Aim of the task >> Type out the complete listing below word for word, without its pictures.

──────── Material ────────

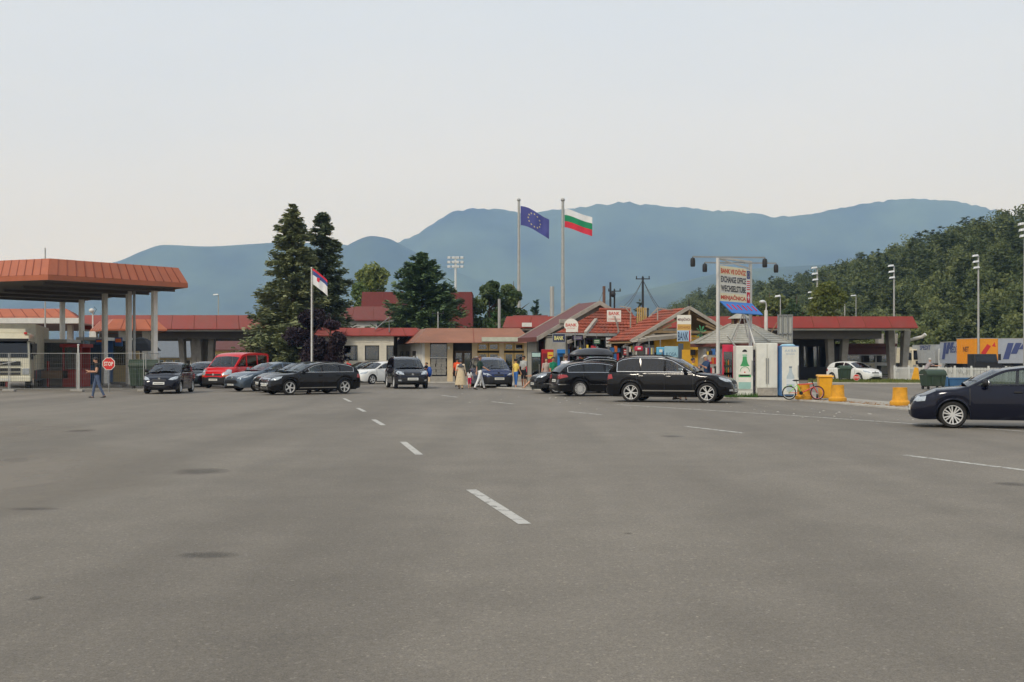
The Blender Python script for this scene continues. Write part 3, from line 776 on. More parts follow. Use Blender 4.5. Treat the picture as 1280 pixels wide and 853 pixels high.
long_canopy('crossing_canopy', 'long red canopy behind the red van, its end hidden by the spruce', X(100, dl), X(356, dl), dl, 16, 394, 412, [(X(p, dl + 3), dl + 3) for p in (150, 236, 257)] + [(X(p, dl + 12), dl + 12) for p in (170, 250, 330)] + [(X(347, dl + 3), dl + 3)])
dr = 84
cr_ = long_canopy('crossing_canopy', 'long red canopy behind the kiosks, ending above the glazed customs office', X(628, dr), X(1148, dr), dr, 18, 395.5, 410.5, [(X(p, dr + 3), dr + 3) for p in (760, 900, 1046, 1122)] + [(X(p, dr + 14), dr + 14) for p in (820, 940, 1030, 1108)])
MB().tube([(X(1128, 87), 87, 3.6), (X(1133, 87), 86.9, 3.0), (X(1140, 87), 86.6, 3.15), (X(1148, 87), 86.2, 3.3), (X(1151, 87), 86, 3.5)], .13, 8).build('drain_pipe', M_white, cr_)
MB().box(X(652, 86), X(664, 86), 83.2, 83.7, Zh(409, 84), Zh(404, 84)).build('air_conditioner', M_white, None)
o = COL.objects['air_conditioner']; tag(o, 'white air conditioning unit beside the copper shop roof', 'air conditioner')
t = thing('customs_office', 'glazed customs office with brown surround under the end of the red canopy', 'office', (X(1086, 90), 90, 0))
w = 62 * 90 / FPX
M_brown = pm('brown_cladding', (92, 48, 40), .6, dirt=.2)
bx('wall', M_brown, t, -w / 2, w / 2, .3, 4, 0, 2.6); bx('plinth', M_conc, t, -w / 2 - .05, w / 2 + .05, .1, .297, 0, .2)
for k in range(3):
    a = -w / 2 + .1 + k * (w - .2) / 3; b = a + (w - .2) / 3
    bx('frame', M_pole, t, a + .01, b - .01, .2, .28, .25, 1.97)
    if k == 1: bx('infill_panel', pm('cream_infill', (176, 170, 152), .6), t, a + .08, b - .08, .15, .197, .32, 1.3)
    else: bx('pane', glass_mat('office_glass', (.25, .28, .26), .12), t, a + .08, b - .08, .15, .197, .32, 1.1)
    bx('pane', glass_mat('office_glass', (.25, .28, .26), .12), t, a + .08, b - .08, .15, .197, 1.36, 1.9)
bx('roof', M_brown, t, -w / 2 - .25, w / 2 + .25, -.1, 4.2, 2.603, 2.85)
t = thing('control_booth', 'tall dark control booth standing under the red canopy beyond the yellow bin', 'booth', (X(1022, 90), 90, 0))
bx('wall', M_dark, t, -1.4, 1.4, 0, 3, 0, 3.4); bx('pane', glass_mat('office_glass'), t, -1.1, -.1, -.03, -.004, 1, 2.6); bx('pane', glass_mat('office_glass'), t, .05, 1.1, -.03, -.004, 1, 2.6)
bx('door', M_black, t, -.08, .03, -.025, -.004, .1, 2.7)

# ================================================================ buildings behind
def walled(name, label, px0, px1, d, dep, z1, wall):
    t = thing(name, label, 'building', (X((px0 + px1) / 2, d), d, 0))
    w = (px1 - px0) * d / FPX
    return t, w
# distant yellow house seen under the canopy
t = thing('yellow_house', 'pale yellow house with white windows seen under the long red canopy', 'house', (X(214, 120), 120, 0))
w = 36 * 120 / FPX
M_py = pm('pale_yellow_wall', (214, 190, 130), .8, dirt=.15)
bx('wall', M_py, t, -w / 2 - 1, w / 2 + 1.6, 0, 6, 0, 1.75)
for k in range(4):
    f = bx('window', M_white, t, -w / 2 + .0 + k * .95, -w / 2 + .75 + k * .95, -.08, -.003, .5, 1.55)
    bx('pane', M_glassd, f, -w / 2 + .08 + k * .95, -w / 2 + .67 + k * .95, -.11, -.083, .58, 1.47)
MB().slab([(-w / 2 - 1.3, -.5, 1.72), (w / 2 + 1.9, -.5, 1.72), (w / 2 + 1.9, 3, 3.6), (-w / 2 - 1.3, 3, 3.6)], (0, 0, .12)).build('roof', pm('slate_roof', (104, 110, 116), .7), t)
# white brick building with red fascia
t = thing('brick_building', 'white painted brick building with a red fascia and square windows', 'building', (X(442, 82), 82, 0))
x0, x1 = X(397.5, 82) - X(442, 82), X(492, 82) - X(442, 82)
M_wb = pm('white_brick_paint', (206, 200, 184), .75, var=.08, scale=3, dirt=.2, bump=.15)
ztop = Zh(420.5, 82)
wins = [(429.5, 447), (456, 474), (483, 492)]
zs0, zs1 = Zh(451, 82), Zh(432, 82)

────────

Exercise answer >>
The Blender Python script for this scene continues. Write part 3, from line 776 on. More parts follow. Use Blender 4.5. Treat the picture as 1280 pixels wide and 853 pixels high.
long_canopy('crossing_canopy', 'long red canopy behind the red van, its end hidden by the spruce', X(100, dl), X(356, dl), dl, 16, 394, 412, [(X(p, dl + 3), dl + 3) for p in (150, 236, 257)] + [(X(p, dl + 12), dl + 12) for p in (170, 250, 330)] + [(X(347, dl + 3), dl + 3)])
dr = 84
cr_ = long_canopy('crossing_canopy', 'long red canopy behind the kiosks, ending above the glazed customs office', X(628, dr), X(1148, dr), dr, 18, 395.5, 410.5, [(X(p, dr + 3), dr + 3) for p in (760, 900, 1046, 1122)] + [(X(p, dr + 14), dr + 14) for p in (820, 940, 1030, 1108)])
MB().tube([(X(1128, 87), 87, 3.6), (X(1133, 87), 86.9, 3.0), (X(1140, 87), 86.6, 3.15), (X(1148, 87), 86.2, 3.3), (X(1151, 87), 86, 3.5)], .13, 8).build('drain_pipe', M_white, cr_)
MB().box(X(652, 86), X(664, 86), 83.2, 83.7, Zh(409, 84), Zh(404, 84)).build('air_conditioner', M_white, None)
o = COL.objects['air_conditioner']; tag(o, 'white air conditioning unit beside the copper shop roof', 'air conditioner')
t = thing('customs_office', 'glazed customs office with brown surround under the end of the red canopy', 'office', (X(1086, 90), 90, 0))
w = 62 * 90 / FPX
M_brown = pm('brown_cladding', (92, 48, 40), .6, dirt=.2)
bx('wall', M_brown, t, -w / 2, w / 2, .3, 4, 0, 2.6); bx('plinth', M_conc, t, -w / 2 - .05, w / 2 + .05, .1, .297, 0, .2)
for k in range(3):
    a = -w / 2 + .1 + k * (w - .2) / 3; b = a + (w - .2) / 3
    bx('frame', M_pole, t, a + .01, b - .01, .2, .28, .25, 1.97)
    if k == 1: bx('infill_panel', pm('cream_infill', (176, 170, 152), .6), t, a + .08, b - .08, .15, .197, .32, 1.3)
    else: bx('pane', glass_mat('office_glass', (.25, .28, .26), .12), t, a + .08, b - .08, .15, .197, .32, 1.1)
    bx('pane', glass_mat('office_glass', (.25, .28, .26), .12), t, a + .08, b - .08, .15, .197, 1.36, 1.9)
bx('roof', M_brown, t, -w / 2 - .25, w / 2 + .25, -.1, 4.2, 2.603, 2.85)
t = thing('control_booth', 'tall dark control booth standing under the red canopy beyond the yellow bin', 'booth', (X(1022, 90), 90, 0))
bx('wall', M_dark, t, -1.4, 1.4, 0, 3, 0, 3.4); bx('pane', glass_mat('office_glass'), t, -1.1, -.1, -.03, -.004, 1, 2.6); bx('pane', glass_mat('office_glass'), t, .05, 1.1, -.03, -.004, 1, 2.6)
bx('door', M_black, t, -.08, .03, -.025, -.004, .1, 2.7)

# ================================================================ buildings behind
def walled(name, label, px0, px1, d, dep, z1, wall):
    t = thing(name, label, 'building', (X((px0 + px1) / 2, d), d, 0))
    w = (px1 - px0) * d / FPX
    return t, w
# distant yellow house seen under the canopy
t = thing('yellow_house', 'pale yellow house with white windows seen under the long red canopy', 'house', (X(214, 120), 120, 0))
w = 36 * 120 / FPX
M_py = pm('pale_yellow_wall', (214, 190, 130), .8, dirt=.15)
bx('wall', M_py, t, -w / 2 - 1, w / 2 + 1.6, 0, 6, 0, 1.75)
for k in range(4):
    f = bx('window', M_white, t, -w / 2 + .0 + k * .95, -w / 2 + .75 + k * .95, -.08, -.003, .5, 1.55)
    bx('pane', M_glassd, f, -w / 2 + .08 + k * .95, -w / 2 + .67 + k * .95, -.11, -.083, .58, 1.47)
MB().slab([(-w / 2 - 1.3, -.5, 1.72), (w / 2 + 1.9, -.5, 1.72), (w / 2 + 1.9, 3, 3.6), (-w / 2 - 1.3, 3, 3.6)], (0, 0, .12)).build('roof', pm('slate_roof', (104, 110, 116), .7), t)
# white brick building with red fascia
t = thing('brick_building', 'white painted brick building with a red fascia and square windows', 'building', (X(442, 82), 82, 0))
x0, x1 = X(397.5, 82) - X(442, 82), X(492, 82) - X(442, 82)
M_wb = pm('white_brick_paint', (206, 200, 184), .75, var=.08, scale=3, dirt=.2, bump=.15)
ztop = Zh(420.5, 82)
wins = [(429.5, 447), (456, 474), (483, 492)]
zs0, zs1 = Zh(451, 82), Zh(432, 82)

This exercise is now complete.